地域経済で多少景気が持ち直しても、徐々に人口の自然減が進むことで総需要が下押しされて、地元企業の回復は遅れてしまうかもしれない。
自然増減率と社会増減率の関係
人口減少の重力に負けない気構え
筆者は、人口減少によって地域の総需要が低下するとき、地域の労働需要も失われて、やむなく他地域に職場を求めて移動する傾向があるならば、47都道府県の自然増減率と社会増減率の間には正の相関関係があるのではないか、という仮説を立てた。
47都道府県の自然増減率と社会増減率の相関係数を2000年以降で調べると、ある程度両者には正の相関があることがわかった(図表7参照)。細かく見ると、2000〜2003年は現在よりも相関がずっと高くなっている。これは、不況期には自然減と社会減が同調しやすく、好景気になると同調しにくくなる傾向を暗示している。
しかし今後は、人口の自然減が趨勢的に続くことによって、人口減が需要の重石になり、社会減に連鎖していくことは想像に難くない。雇用の受け皿を大きくするための拮抗力を地域で大きくするには、人口減少が制約条件になりにくいセクターを育成することが肝要である。
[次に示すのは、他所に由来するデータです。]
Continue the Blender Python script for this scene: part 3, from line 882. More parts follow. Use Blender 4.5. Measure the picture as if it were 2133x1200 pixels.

具体的には、他地域との交易を通じて需要を引き込んでくることができる産業、すなわち製造業、観光、農業、運輸などを育成することが重要である。人口減少という需要制約に負けないように、他地域にモノを売ったり、消費者を呼び込んだりする工夫と言える。
最後に、「人口減少は地域経済疲弊の犯人か」という問題設定に対しては、結論としてYesと答えたい。ただし、これに抗するような産業育成や地域振興という対抗手段を打つことは可能である。問題なのは、そうした対抗手段を打たず、地域再生の努力を怠って、人口減少に手をこまねいていることである。むろん、アンチビジネスの政策を採ったり、地元企業に過剰な負担増を負わせて、雇用吸収の力を弱めてしまうことは厳禁である。